**Exercise directions:** Repeat everything in the material exactly.

**Provided data:**

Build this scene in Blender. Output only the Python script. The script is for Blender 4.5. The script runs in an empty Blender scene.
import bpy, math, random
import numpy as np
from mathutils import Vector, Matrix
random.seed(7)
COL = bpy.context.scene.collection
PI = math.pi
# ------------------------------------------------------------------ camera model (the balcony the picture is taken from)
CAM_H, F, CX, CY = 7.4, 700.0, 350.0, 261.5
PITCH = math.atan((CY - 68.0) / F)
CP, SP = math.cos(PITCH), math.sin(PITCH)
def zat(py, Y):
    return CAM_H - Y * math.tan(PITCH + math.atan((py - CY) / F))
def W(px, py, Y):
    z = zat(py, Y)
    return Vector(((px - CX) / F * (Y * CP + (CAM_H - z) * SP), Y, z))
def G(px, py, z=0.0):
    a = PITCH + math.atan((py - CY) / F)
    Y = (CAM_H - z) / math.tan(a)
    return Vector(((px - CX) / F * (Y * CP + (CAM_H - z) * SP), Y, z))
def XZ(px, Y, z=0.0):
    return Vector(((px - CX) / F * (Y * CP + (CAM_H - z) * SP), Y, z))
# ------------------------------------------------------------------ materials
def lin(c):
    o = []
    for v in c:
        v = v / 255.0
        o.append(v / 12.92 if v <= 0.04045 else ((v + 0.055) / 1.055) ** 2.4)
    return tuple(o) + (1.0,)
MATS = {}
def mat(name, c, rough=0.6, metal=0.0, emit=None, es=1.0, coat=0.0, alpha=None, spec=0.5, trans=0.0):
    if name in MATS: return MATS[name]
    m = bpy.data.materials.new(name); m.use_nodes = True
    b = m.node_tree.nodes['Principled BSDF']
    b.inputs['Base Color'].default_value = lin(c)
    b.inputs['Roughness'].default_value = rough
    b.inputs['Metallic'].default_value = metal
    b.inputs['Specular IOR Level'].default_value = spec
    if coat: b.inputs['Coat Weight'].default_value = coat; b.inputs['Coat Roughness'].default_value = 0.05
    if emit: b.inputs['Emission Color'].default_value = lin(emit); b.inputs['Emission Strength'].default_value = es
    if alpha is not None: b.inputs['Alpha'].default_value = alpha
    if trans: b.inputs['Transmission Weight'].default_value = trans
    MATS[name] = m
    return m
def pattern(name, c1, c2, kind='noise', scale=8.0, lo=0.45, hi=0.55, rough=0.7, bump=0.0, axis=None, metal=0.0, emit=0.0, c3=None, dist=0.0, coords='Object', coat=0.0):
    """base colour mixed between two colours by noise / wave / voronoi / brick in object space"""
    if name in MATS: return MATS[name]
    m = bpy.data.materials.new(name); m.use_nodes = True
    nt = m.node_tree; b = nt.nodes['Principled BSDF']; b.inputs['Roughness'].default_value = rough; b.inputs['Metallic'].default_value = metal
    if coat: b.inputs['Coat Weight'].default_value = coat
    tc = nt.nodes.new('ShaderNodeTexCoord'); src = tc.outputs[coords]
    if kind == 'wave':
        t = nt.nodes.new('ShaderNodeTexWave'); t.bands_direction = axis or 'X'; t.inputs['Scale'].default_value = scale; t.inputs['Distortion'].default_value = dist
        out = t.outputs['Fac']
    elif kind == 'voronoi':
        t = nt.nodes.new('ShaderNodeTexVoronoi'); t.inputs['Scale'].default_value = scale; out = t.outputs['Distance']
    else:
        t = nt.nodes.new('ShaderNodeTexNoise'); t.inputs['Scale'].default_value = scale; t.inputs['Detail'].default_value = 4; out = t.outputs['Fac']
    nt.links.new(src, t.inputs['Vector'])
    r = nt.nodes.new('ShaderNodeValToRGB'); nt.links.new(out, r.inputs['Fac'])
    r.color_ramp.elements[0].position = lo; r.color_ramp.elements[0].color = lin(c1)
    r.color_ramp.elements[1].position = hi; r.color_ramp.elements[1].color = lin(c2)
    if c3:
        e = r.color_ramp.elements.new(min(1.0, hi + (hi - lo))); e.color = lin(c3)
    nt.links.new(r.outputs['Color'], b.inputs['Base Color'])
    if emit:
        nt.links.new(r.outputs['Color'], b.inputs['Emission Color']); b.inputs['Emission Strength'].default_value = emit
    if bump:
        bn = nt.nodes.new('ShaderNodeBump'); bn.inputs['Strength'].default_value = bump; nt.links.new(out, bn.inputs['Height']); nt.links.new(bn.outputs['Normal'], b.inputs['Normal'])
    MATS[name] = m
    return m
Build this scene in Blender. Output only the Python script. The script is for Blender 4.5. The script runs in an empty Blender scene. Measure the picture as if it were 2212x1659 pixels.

**Final answer:**
Build this scene in Blender. Output only the Python script. The script is for Blender 4.5. The script runs in an empty Blender scene.
import bpy, math, random
import numpy as np
from mathutils import Vector, Matrix
random.seed(7)
COL = bpy.context.scene.collection
PI = math.pi
# ------------------------------------------------------------------ camera model (the balcony the picture is taken from)
CAM_H, F, CX, CY = 7.4, 700.0, 350.0, 261.5
PITCH = math.atan((CY - 68.0) / F)
CP, SP = math.cos(PITCH), math.sin(PITCH)
def zat(py, Y):
    return CAM_H - Y * math.tan(PITCH + math.atan((py - CY) / F))
def W(px, py, Y):
    z = zat(py, Y)
    return Vector(((px - CX) / F * (Y * CP + (CAM_H - z) * SP), Y, z))
def G(px, py, z=0.0):
    a = PITCH + math.atan((py - CY) / F)
    Y = (CAM_H - z) / math.tan(a)
    return Vector(((px - CX) / F * (Y * CP + (CAM_H - z) * SP), Y, z))
def XZ(px, Y, z=0.0):
    return Vector(((px - CX) / F * (Y * CP + (CAM_H - z) * SP), Y, z))
# ------------------------------------------------------------------ materials
def lin(c):
    o = []
    for v in c:
        v = v / 255.0
        o.append(v / 12.92 if v <= 0.04045 else ((v + 0.055) / 1.055) ** 2.4)
    return tuple(o) + (1.0,)
MATS = {}
def mat(name, c, rough=0.6, metal=0.0, emit=None, es=1.0, coat=0.0, alpha=None, spec=0.5, trans=0.0):
    if name in MATS: return MATS[name]
    m = bpy.data.materials.new(name); m.use_nodes = True
    b = m.node_tree.nodes['Principled BSDF']
    b.inputs['Base Color'].default_value = lin(c)
    b.inputs['Roughness'].default_value = rough
    b.inputs['Metallic'].default_value = metal
    b.inputs['Specular IOR Level'].default_value = spec
    if coat: b.inputs['Coat Weight'].default_value = coat; b.inputs['Coat Roughness'].default_value = 0.05
    if emit: b.inputs['Emission Color'].default_value = lin(emit); b.inputs['Emission Strength'].default_value = es
    if alpha is not None: b.inputs['Alpha'].default_value = alpha
    if trans: b.inputs['Transmission Weight'].default_value = trans
    MATS[name] = m
    return m
def pattern(name, c1, c2, kind='noise', scale=8.0, lo=0.45, hi=0.55, rough=0.7, bump=0.0, axis=None, metal=0.0, emit=0.0, c3=None, dist=0.0, coords='Object', coat=0.0):
    """base colour mixed between two colours by noise / wave / voronoi / brick in object space"""
    if name in MATS: return MATS[name]
    m = bpy.data.materials.new(name); m.use_nodes = True
    nt = m.node_tree; b = nt.nodes['Principled BSDF']; b.inputs['Roughness'].default_value = rough; b.inputs['Metallic'].default_value = metal
    if coat: b.inputs['Coat Weight'].default_value = coat
    tc = nt.nodes.new('ShaderNodeTexCoord'); src = tc.outputs[coords]
    if kind == 'wave':
        t = nt.nodes.new('ShaderNodeTexWave'); t.bands_direction = axis or 'X'; t.inputs['Scale'].default_value = scale; t.inputs['Distortion'].default_value = dist
        out = t.outputs['Fac']
    elif kind == 'voronoi':
        t = nt.nodes.new('ShaderNodeTexVoronoi'); t.inputs['Scale'].default_value = scale; out = t.outputs['Distance']
    else:
        t = nt.nodes.new('ShaderNodeTexNoise'); t.inputs['Scale'].default_value = scale; t.inputs['Detail'].default_value = 4; out = t.outputs['Fac']
    nt.links.new(src, t.inputs['Vector'])
    r = nt.nodes.new('ShaderNodeValToRGB'); nt.links.new(out, r.inputs['Fac'])
    r.color_ramp.elements[0].position = lo; r.color_ramp.elements[0].color = lin(c1)
    r.color_ramp.elements[1].position = hi; r.color_ramp.elements[1].color = lin(c2)
    if c3:
        e = r.color_ramp.elements.new(min(1.0, hi + (hi - lo))); e.color = lin(c3)
    nt.links.new(r.outputs['Color'], b.inputs['Base Color'])
    if emit:
        nt.links.new(r.outputs['Color'], b.inputs['Emission Color']); b.inputs['Emission Strength'].default_value = emit
    if bump:
        bn = nt.nodes.new('ShaderNodeBump'); bn.inputs['Strength'].default_value = bump; nt.links.new(out, bn.inputs['Height']); nt.links.new(bn.outputs['Normal'], b.inputs['Normal'])
    MATS[name] = m
    return m
Build this scene in Blender. Output only the Python script. The script is for Blender 4.5. The script runs in an empty Blender scene. Measure the picture as if it were 2212x1659 pixels.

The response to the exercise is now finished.